- **WHAT IS NEEDED**
Return all of the entries exactly as written.

===============

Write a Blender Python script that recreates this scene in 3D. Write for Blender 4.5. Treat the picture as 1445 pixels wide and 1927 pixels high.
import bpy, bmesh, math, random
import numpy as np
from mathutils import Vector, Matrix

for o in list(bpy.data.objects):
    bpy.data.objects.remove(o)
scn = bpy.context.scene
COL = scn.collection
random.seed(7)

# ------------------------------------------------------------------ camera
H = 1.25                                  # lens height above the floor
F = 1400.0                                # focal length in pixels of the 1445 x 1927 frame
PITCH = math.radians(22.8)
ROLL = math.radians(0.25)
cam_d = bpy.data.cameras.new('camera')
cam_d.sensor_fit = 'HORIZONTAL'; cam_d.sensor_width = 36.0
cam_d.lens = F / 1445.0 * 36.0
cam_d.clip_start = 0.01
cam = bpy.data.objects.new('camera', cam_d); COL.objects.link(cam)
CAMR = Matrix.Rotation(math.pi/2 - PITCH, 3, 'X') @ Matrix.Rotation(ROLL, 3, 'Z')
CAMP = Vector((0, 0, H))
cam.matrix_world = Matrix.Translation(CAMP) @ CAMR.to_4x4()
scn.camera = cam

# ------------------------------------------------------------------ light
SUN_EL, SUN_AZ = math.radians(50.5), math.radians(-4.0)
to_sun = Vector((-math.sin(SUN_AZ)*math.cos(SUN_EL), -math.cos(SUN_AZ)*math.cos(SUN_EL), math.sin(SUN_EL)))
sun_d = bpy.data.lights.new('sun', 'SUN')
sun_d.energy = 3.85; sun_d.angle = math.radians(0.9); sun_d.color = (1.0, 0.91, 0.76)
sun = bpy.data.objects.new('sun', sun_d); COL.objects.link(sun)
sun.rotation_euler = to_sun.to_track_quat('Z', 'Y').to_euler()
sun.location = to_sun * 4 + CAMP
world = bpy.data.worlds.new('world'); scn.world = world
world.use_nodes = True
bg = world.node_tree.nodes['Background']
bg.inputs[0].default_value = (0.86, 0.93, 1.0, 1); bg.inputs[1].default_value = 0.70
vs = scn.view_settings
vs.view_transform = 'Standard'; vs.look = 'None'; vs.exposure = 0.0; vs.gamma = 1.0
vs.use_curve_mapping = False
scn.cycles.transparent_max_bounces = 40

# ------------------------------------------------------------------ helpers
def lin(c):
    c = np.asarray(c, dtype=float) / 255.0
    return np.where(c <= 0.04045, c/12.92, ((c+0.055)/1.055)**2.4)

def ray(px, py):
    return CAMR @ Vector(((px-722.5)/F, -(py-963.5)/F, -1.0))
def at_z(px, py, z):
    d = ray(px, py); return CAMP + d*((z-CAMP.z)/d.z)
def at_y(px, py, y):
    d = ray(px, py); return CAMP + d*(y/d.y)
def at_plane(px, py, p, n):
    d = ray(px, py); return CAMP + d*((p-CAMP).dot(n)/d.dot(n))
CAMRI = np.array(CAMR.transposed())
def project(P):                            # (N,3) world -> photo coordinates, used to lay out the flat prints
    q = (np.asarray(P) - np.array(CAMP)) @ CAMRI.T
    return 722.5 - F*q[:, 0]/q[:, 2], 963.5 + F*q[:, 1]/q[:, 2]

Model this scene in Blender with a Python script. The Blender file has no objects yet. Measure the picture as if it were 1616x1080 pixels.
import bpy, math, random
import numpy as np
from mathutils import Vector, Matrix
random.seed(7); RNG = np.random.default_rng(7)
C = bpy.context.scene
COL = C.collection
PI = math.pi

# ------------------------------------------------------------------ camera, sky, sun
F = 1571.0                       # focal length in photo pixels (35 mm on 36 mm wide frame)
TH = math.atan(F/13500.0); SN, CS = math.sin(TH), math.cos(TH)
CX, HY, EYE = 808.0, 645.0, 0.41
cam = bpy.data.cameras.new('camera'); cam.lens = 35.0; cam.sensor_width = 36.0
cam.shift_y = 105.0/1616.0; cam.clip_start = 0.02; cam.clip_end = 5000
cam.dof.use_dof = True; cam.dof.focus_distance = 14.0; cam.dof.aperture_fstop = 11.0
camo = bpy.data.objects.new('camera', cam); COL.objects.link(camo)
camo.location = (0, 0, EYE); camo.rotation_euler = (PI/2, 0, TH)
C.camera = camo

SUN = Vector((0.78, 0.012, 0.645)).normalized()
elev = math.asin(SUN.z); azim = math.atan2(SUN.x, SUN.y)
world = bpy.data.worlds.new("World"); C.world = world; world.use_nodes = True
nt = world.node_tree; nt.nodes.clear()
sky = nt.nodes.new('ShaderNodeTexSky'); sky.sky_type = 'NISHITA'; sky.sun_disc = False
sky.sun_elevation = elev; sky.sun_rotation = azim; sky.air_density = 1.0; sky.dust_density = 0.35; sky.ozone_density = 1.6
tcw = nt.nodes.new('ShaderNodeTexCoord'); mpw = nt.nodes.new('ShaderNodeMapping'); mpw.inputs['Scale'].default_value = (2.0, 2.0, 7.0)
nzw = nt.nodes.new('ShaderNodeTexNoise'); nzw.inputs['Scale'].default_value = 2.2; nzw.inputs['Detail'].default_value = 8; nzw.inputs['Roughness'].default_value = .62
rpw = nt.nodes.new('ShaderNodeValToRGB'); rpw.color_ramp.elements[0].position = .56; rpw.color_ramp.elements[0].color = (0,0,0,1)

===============

- **OUTPUT OF THE EXERCISE**
Write a Blender Python script that recreates this scene in 3D. Write for Blender 4.5. Treat the picture as 1445 pixels wide and 1927 pixels high.
import bpy, bmesh, math, random
import numpy as np
from mathutils import Vector, Matrix

for o in list(bpy.data.objects):
    bpy.data.objects.remove(o)
scn = bpy.context.scene
COL = scn.collection
random.seed(7)

# ------------------------------------------------------------------ camera
H = 1.25                                  # lens height above the floor
F = 1400.0                                # focal length in pixels of the 1445 x 1927 frame
PITCH = math.radians(22.8)
ROLL = math.radians(0.25)
cam_d = bpy.data.cameras.new('camera')
cam_d.sensor_fit = 'HORIZONTAL'; cam_d.sensor_width = 36.0
cam_d.lens = F / 1445.0 * 36.0
cam_d.clip_start = 0.01
cam = bpy.data.objects.new('camera', cam_d); COL.objects.link(cam)
CAMR = Matrix.Rotation(math.pi/2 - PITCH, 3, 'X') @ Matrix.Rotation(ROLL, 3, 'Z')
CAMP = Vector((0, 0, H))
cam.matrix_world = Matrix.Translation(CAMP) @ CAMR.to_4x4()
scn.camera = cam

# ------------------------------------------------------------------ light
SUN_EL, SUN_AZ = math.radians(50.5), math.radians(-4.0)
to_sun = Vector((-math.sin(SUN_AZ)*math.cos(SUN_EL), -math.cos(SUN_AZ)*math.cos(SUN_EL), math.sin(SUN_EL)))
sun_d = bpy.data.lights.new('sun', 'SUN')
sun_d.energy = 3.85; sun_d.angle = math.radians(0.9); sun_d.color = (1.0, 0.91, 0.76)
sun = bpy.data.objects.new('sun', sun_d); COL.objects.link(sun)
sun.rotation_euler = to_sun.to_track_quat('Z', 'Y').to_euler()
sun.location = to_sun * 4 + CAMP
world = bpy.data.worlds.new('world'); scn.world = world
world.use_nodes = True
bg = world.node_tree.nodes['Background']
bg.inputs[0].default_value = (0.86, 0.93, 1.0, 1); bg.inputs[1].default_value = 0.70
vs = scn.view_settings
vs.view_transform = 'Standard'; vs.look = 'None'; vs.exposure = 0.0; vs.gamma = 1.0
vs.use_curve_mapping = False
scn.cycles.transparent_max_bounces = 40

# ------------------------------------------------------------------ helpers
def lin(c):
    c = np.asarray(c, dtype=float) / 255.0
    return np.where(c <= 0.04045, c/12.92, ((c+0.055)/1.055)**2.4)

def ray(px, py):
    return CAMR @ Vector(((px-722.5)/F, -(py-963.5)/F, -1.0))
def at_z(px, py, z):
    d = ray(px, py); return CAMP + d*((z-CAMP.z)/d.z)
def at_y(px, py, y):
    d = ray(px, py); return CAMP + d*(y/d.y)
def at_plane(px, py, p, n):
    d = ray(px, py); return CAMP + d*((p-CAMP).dot(n)/d.dot(n))
CAMRI = np.array(CAMR.transposed())
def project(P):                            # (N,3) world -> photo coordinates, used to lay out the flat prints
    q = (np.asarray(P) - np.array(CAMP)) @ CAMRI.T
    return 722.5 - F*q[:, 0]/q[:, 2], 963.5 + F*q[:, 1]/q[:, 2]

Model this scene in Blender with a Python script. The Blender file has no objects yet. Measure the picture as if it were 1616x1080 pixels.
import bpy, math, random
import numpy as np
from mathutils import Vector, Matrix
random.seed(7); RNG = np.random.default_rng(7)
C = bpy.context.scene
COL = C.collection
PI = math.pi

# ------------------------------------------------------------------ camera, sky, sun
F = 1571.0                       # focal length in photo pixels (35 mm on 36 mm wide frame)
TH = math.atan(F/13500.0); SN, CS = math.sin(TH), math.cos(TH)
CX, HY, EYE = 808.0, 645.0, 0.41
cam = bpy.data.cameras.new('camera'); cam.lens = 35.0; cam.sensor_width = 36.0
cam.shift_y = 105.0/1616.0; cam.clip_start = 0.02; cam.clip_end = 5000
cam.dof.use_dof = True; cam.dof.focus_distance = 14.0; cam.dof.aperture_fstop = 11.0
camo = bpy.data.objects.new('camera', cam); COL.objects.link(camo)
camo.location = (0, 0, EYE); camo.rotation_euler = (PI/2, 0, TH)
C.camera = camo

SUN = Vector((0.78, 0.012, 0.645)).normalized()
elev = math.asin(SUN.z); azim = math.atan2(SUN.x, SUN.y)
world = bpy.data.worlds.new("World"); C.world = world; world.use_nodes = True
nt = world.node_tree; nt.nodes.clear()
sky = nt.nodes.new('ShaderNodeTexSky'); sky.sky_type = 'NISHITA'; sky.sun_disc = False
sky.sun_elevation = elev; sky.sun_rotation = azim; sky.air_density = 1.0; sky.dust_density = 0.35; sky.ozone_density = 1.6
tcw = nt.nodes.new('ShaderNodeTexCoord'); mpw = nt.nodes.new('ShaderNodeMapping'); mpw.inputs['Scale'].default_value = (2.0, 2.0, 7.0)
nzw = nt.nodes.new('ShaderNodeTexNoise'); nzw.inputs['Scale'].default_value = 2.2; nzw.inputs['Detail'].default_value = 8; nzw.inputs['Roughness'].default_value = .62
rpw = nt.nodes.new('ShaderNodeValToRGB'); rpw.color_ramp.elements[0].position = .56; rpw.color_ramp.elements[0].color = (0,0,0,1)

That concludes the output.